** start of Exercise inputs **
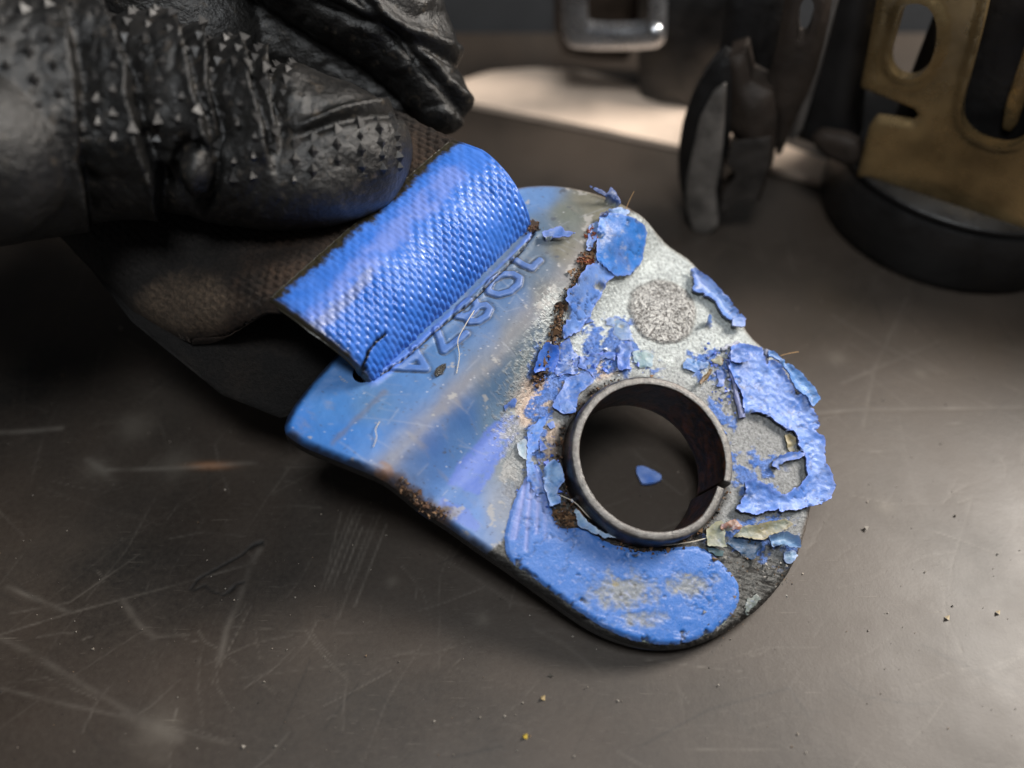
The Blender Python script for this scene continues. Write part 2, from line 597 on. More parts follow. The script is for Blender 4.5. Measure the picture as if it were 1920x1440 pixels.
letters = {  # strokes of the stamped 1 0 8 7 A, read with the lobe at the top
    'one': [[(1250, 250), (1330, 290), (1420, 330)], [(1425, 332), (1455, 290), (1500, 252)]],
    'zero': [[(1010, 560), (1100, 585), (1210, 555), (1295, 485), (1305, 420), (1240, 385), (1130, 395), (1035, 455), (1000, 520), (1010, 560)]],
    'eight': [[(700, 790), (735, 705), (805, 645), (875, 650), (893, 705), (845, 765), (770, 800), (700, 795)],
              [(893, 700), (975, 682), (1018, 722), (985, 790), (905, 840), (825, 845), (800, 812), (845, 765)]],
    'seven': [[(500, 920), (545, 1020), (575, 1125)], [(575, 1125), (680, 1045), (790, 955)]],
    'a': [[(285, 1100), (345, 1195), (405, 1295)], [(80, 1285), (240, 1288), (405, 1295)], [(325, 1165), (215, 1240), (180, 1285)]]}
letter_uv = []
for st in letters.values():
    for s in st:
        letter_uv.append(px_uv(crop(720, 440, 5.144, s)))

C_BLUE = srgb(62, 112, 200)
C_LAV = srgb(104, 124, 200)
C_PRIMER = srgb(128, 138, 126)
smp = [  # weathered paint of the slot side: photo pixel, colour of the dirty paint there
    (545, 790, 60, 118, 200), (640, 830, 66, 122, 200), (620, 760, 78, 128, 198), (700, 760, 98, 130, 180), (690, 830, 80, 128, 200),
    (780, 850, 92, 122, 180),
    (800, 830, 74, 112, 180), (860, 780, 70, 108, 168), (920, 710, 84, 108, 142), (980, 640, 96, 108, 126), (1030, 560, 112, 108, 108),
    (960, 560, 98, 120, 164), (900, 620, 100, 124, 172), (840, 680, 92, 124, 176), (780, 720, 92, 128, 186), (1010, 500, 108, 116, 138), (1060, 470, 130, 116, 104),
    (1000, 430, 104, 116, 140), (1060, 400, 124, 118, 112), (1010, 370, 110, 136, 188), (965, 380, 100, 134, 196), (1100, 375, 130, 116, 104),
    (1130, 400, 126, 112, 98), (930, 800, 116, 132, 158), (870, 840, 98, 128, 182), (960, 870, 148, 140, 142), (940, 950, 148, 144, 162),
    (880, 960, 106, 136, 200), (820, 900, 100, 130, 190), (780, 900, 110, 130, 180), (990, 760, 150, 142, 138), (1000, 700, 120, 124, 128)]
smp_uv = px_uv([s[:2] for s in smp])
smp_c = np.array([srgb(*s[2:]) for s in smp])

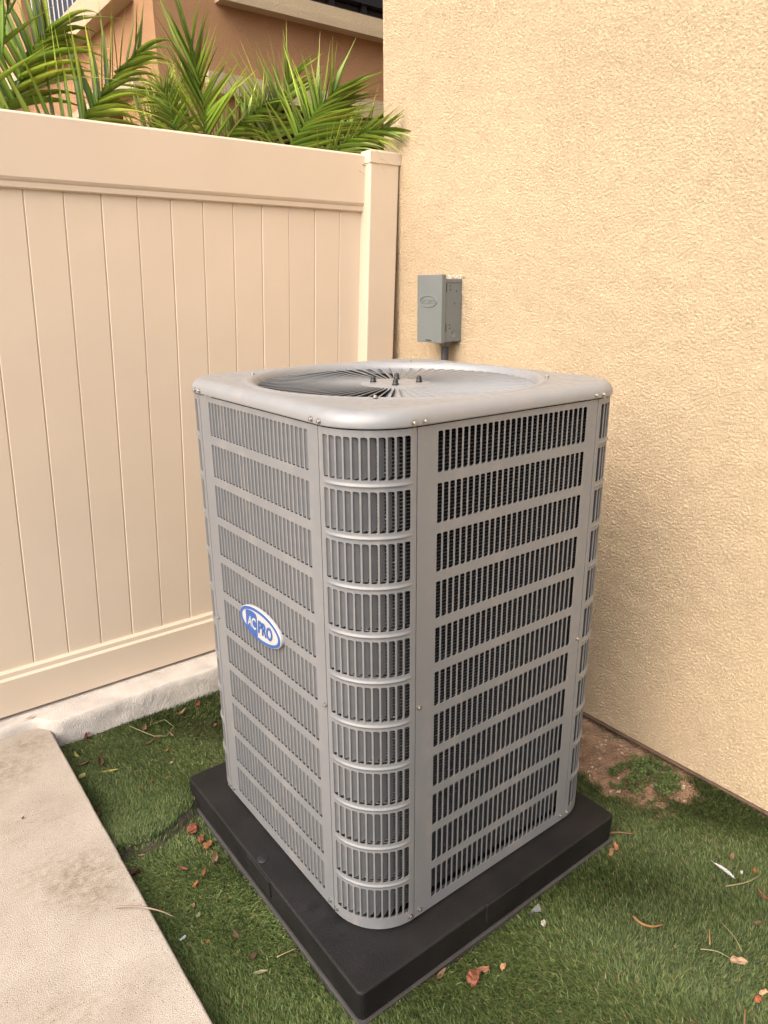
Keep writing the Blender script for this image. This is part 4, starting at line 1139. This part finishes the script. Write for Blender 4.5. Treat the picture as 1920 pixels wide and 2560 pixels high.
leaf('a', RED, .045, .020, 70, 'curled red leaf on turf just past the sidewalk corner by the kerb', 1.2)
leaf('b', RED, .036, .022, 40, 'red leaf lying in the far turf nearest the unit and kerb', .8)
leaf('c', TAN, .05, .020, 10, 'crumpled tan leaf in the far turf beside the red leaf near the kerb', 1.3)
leaf('d', TAN, .036, .020, 60, 'folded tan leaf at the top of the dry looped tendril', 1.2)
leaf('e', RED, .030, .020, 15, 'small pinkish red leaf inside the dry looped tendril', .5)
leaf('f', BRN, .055, .010, 5, 'narrow dark brown leaf just below the looped tendril', .4)
leaf('g', TAN, .030, .014, 100, 'small upright tan leaf right of the looped tendril', 1.0)
leaf('h', RED, .020, .013, 20, 'tiny bright red leaf beside the lower side of the unit', .3)
leaf('i', ORG, .036, .010, 55, 'slim orange leaf standing alone in the middle of the upper turf', .4)
leaf('j', YEL, .050, .012, 95, 'narrow yellow green leaf hugging the sidewalk edge', .4)
leaf('k', YEL, .065, .015, -35, 'long yellow leaf pointing at the pad in the upper turf', .4)
leaf('l', BRN, .040, .024, 80, 'crumpled brown leaf at the stalk end of the long yellow leaf', 1.4)
leaf('m', BRN, .045, .022, -20, 'flat dull brown leaf left of the crumpled brown leaf', .7)
leaf('n', (.34, .36, .14), .030, .026, 30, 'round pale green leaf resting against the sidewalk edge', .2)
leaf('o', RED, .026, .010, 0, 'short red leaf right of the long yellow leaf', .4)
leaf('p', ORG, .028, .009, 45, 'small orange leaf, upper one of two side by side mid turf', .4)
leaf('q', ORG, .036, .009, 15, 'long thin orange leaf, lower one of two side by side mid turf', .4)
leaf('r', ORG, .028, .007, 65, 'thin reddish sliver of leaf nearest the pad corner', .3)
leaf('s', PAL, .016, .012, 0, 'tiny beige leaf scrap in the upper turf near the unit', .6)
leaf('w', RED, .036, .014, -60, 'vivid red leaf on the lower turf below the worn spot', .6)
leaf('x', ORG, .036, .012, 40, 'curled orange leaf on the lower turf close to the pad', 1.0)
leaf('z', TAN, .030, .010, -30, 'tan leaf in front of the loose turf end', .6)
leaf('aa', BRN, .050, .025, -40, 'dead brown leaf clump wedged between sidewalk and lower turf', 1.4)
leaf('ab', TAN, .036, .024, 50, 'pale curled leaf against the left side of the pad', 1.5)
leaf('ad', BRN, .034, .016, 85, 'flat brown leaf on the lower turf beside the pad clip', .2)
leaf('ae', (.24, .22, .12), .040, .015, -30, 'olive brown leaf low on the lower turf toward the viewer', .3)
leaf('ag', TAN, .020, .011, 60, 'small tan leaf in the middle of the lower turf strip', .3)
leaf('ah', (.20, .21, .11), .022, .014, 40, 'small dull green leaf on the lower turf near the sidewalk twig', .3)
leaf('al', BRN, .032, .018, 70, 'brown leaf between sidewalk edge and upper turf piece', .8)
leaf('bl', ORG, .030, .012, 30, 'curled orange leaf right of the white feather', .9)
leaf('bi', RED, .042, .014, 70, 'reddish strip of bark at the right edge below the feather', .5, 'bark', 'bark_strip')
leaf('bj', BRN, .028, .016, -20, 'small brown leaf at the right edge above the wood chip', .6)
leaf('bg', TAN, .034, .016, 20, 'tan leaf with a stalk lying up from the white feather', .9)
leaf('ak', BRN, .030, .016, 20, 'brown leaf bits in the lower turf near the pad front', .7)
leaf('bt', TAN, .045, .016, 15, 'dry tan leaf half under the front edge of the pad', .7)
leaf('spot', BRN, .014, .008, 60, 'small dark dead leaf alone on the sidewalk', .5, z=.054)
leaf('flake', (.42, .36, .30), .040, .014, 5, 'grey flake lying on the kerb by the sidewalk corner', .3, 'flake', 'concrete_flake', z=.094, tilt=.03)
chip('t', (.20, .07, .042), .046, .033, .012, 50, 'large red bark piece beside the far left corner of the pad', 'bark', 'bark_piece')
chip('u', (.20, .075, .04), .030, .018, .010, 80, 'red brown bark piece in the middle of the three by the pad', 'bark', 'bark_piece')
chip('v', (.24, .11, .045), .030, .020, .010, 20, 'orange bark piece nearest the viewer of the three by the pad', 'bark', 'bark_piece')
chip('y', (.30, .12, .05), .022, .011, .006, 30, 'small brown bark chip on the lower turf beside the pad', 'bark', 'bark_piece')
chip('af', ORG, .011, .008, .003, 10, 'tiny orange chip in the middle of the lower turf strip')
chip('bq', (.22, .085, .05), .036, .032, .020, 20, 'red brown stone chunk on turf in front of the pad', 'stone', 'stone')
chip('br', (.30, .14, .08), .032, .013, .007, -25, 'brown wood chip touching the red brown stone chunk')
chip('bs', (.42, .24, .13), .020, .012, .005, 20, 'small pale wood chip right of the red brown stone chunk')
chip('bc', (.36, .24, .15), .040, .016, .012, -45, 'fibrous pale wood chip near the lower right of the turf')
chip('bd', (.36, .10, .05), .018, .014, .006, 10, 'small square red chip in the lower right of the turf')
chip('be', (.50, .30, .17), .026, .010, .006, -15, 'pale orange wood chip at the right edge by the red chip')
chip('bw', (.34, .14, .08), .018, .010, .020, 70, 'upright red bark chip at the right corner of the pad', 'bark', 'bark_piece')
chip('by', (.26, .15, .08), .040, .012, .006, 25, 'flat orange wood strip under the right corner of the pad')
chip('bk', (.48, .45, .41), .009, .008, .006, 30, 'tiny white pebble right of the white feather', 'pebble', 'pebble')
chip('bp', (.40, .36, .31), .013, .013, .010, 0, 'round pale pebble beside the scrap of plastic by the pad', 'pebble', 'pebble')
chip('ai', (.46, .45, .44), .020, .008, .003, 10, 'small white splash on the lower turf near the sidewalk', 'dropping', 'bird_dropping')
twig('aj', [(-.02, .004, 0), (0, 0, .002), (.03, -.004, 0)], .0018, (.45, .38, .22), 'pale short twig on the turf edge along the pad')
x0, y0 = PT['twigA']; x1, y1 = PT['twigB']
twig('twigA', [(0, 0, .003), ((x1-x0)*.5, (y1-y0)*.5, .007), (x1-x0, y1-y0, -.006), (x1-x0+.03, y1-y0-.02, -.03)], .0028, (.42, .34, .26), 'dry pale twig sticking out over the sidewalk edge', z=.056)
twig('bb', [(-.012, .036, .003), (-.018, .01, .006), (-.004, -.014, .006), (.026, -.026, .003)], .0045, (.30, .17, .065), 'curved orange seed pod lying on the front turf', 'seed pod', 'seed_pod')
twig('bf', [(-.04, -.018, 0), (0, 0, .006), (.04, .018, .002)], .0032, (.32, .19, .09), 'orange stick at the bottom right corner of the lawn', 'stick', 'stick')
twig('bh', [(-.05, .03, 0), (0, 0, .006), (.06, -.01, .002)], .002, (.34, .28, .16), 'thin grey brown twig below and right of the feather')
twig('bm', [(-.02, -.03, 0), (0, 0, .006), (.02, .045, .002)], .0016, (.30, .30, .15), 'long greenish twig above the pale wood chip')
twig('bn', [(-.02, .03, 0), (0, 0, .006), (.012, -.03, .002)], .0016, (.36, .34, .2), 'pale thin twig left of the pale wood chip')
twig('bo', [(-.02, -.012, 0), (0, 0, .004), (.02, .012, .002)], .0022, (.44, .26, .12), 'short orange twig among the turf above the chip')
twig('bx', [(-.02, .02, 0), (0, 0, .006), (.03, -.03, .004)], .004, (.22, .13, .08), 'dark brown stick beside the right corner of the pad', 'stick', 'stick')
PT['loop'] = PT['d']
twig('loop', [(-.04, .05, .004), (-.01, -.03, .008), (.03, -.10, .006), (.09, -.06, .006), (.07, .02, .006), (.02, -.01, .008), (.05, .06, .004)], .0013, (.40, .38, .2), 'dry looped tendril on the upper turf near the kerb', 'tendril', 'tendril')
# white feather
fa, fb = Vector((*[0.977, -0.319], 0)), Vector((*[0.967, -0.379], 0))
V, F, Cc = [], [], []
ln = (fb-fa).length; ns = 26
for i in range(ns):
    t = i/(ns-1); x_ = t*ln; wv = .0062*math.sin(math.pi*min(1, .12+t*.85))**.6*random.uniform(.72, 1.12)
    for s_ in (-1, 1):
        o = len(V); V += [(x_, 0, .004*math.sin(3*t)), (x_+ln/ns*.8, 0, .004*math.sin(3*t)), (x_+.010+ln/ns*.5, s_*wv, .004*math.sin(3*t)+.002+random.uniform(-.001, .002)), (x_+.007, s_*wv*.95, .004*math.sin(3*t)+.002)]
        F.append((o, o+1, o+2, o+3)); Cc += [(.50, .50, .52, 1)]*4
V0 = len(V)
V += [(-.008, -.0007, .001), (-.008, .0007, .001), (ln, .0002, .003), (ln, -.0002, .003)]; F.append((V0, V0+1, V0+2, V0+3)); Cc += [(.5, .49, .46, 1)]*4
me = mesh('feather', V, F, M['litter']); set_tint(me, Cc)
dirv = (fb-fa)
tag(put('feather', me, None, (fa.x, fa.y, .010), (0, 0, math.atan2(dirv.y, dirv.x))), 'white feather lying on the turf at the right', 'feather')
# scrap of grey plastic by the pad
V, F, Cc = [], [], []
for i in range(9):
    t = i/8; a = -.6+3.4*t
    for j in (0, 1): V.append((.026*math.cos(a)*(1-.3*t)+j*.008+random.uniform(-.003, .003), .013*math.sin(a)+j*.009+random.uniform(-.003, .003), -.006+j*(.008+.006*math.sin(9*t))+random.uniform(-.001, .001))); q = random.uniform(.7, 1.3); Cc.append((.13*q, .135*q, .13*q, 1))
for i in range(8): F.append((2*i, 2*i+2, 2*i+3, 2*i+1))
me = mesh('plastic_scrap', V, F, M['litter'], True); set_tint(me, Cc)
tag(put('plastic_scrap', me, None, (*PT['bu'], -.004), (0, 0, .3)), 'grey crinkled plastic scrap beside the front edge of the pad', 'plastic scrap')
print('blades', nbld, 'objects', len(bpy.data.objects))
** end of Exercise inputs **
Repeat the listing above up to and including the line with "letter_uv.append(px_uv(crop(720, 440, 5.144, s)))", starting from its first line. Drop any pictures.

The Blender Python script for this scene continues. Write part 2, from line 597 on. More parts follow. The script is for Blender 4.5. Measure the picture as if it were 1920x1440 pixels.
letters = {  # strokes of the stamped 1 0 8 7 A, read with the lobe at the top
    'one': [[(1250, 250), (1330, 290), (1420, 330)], [(1425, 332), (1455, 290), (1500, 252)]],
    'zero': [[(1010, 560), (1100, 585), (1210, 555), (1295, 485), (1305, 420), (1240, 385), (1130, 395), (1035, 455), (1000, 520), (1010, 560)]],
    'eight': [[(700, 790), (735, 705), (805, 645), (875, 650), (893, 705), (845, 765), (770, 800), (700, 795)],
              [(893, 700), (975, 682), (1018, 722), (985, 790), (905, 840), (825, 845), (800, 812), (845, 765)]],
    'seven': [[(500, 920), (545, 1020), (575, 1125)], [(575, 1125), (680, 1045), (790, 955)]],
    'a': [[(285, 1100), (345, 1195), (405, 1295)], [(80, 1285), (240, 1288), (405, 1295)], [(325, 1165), (215, 1240), (180, 1285)]]}
letter_uv = []
for st in letters.values():
    for s in st:
        letter_uv.append(px_uv(crop(720, 440, 5.144, s)))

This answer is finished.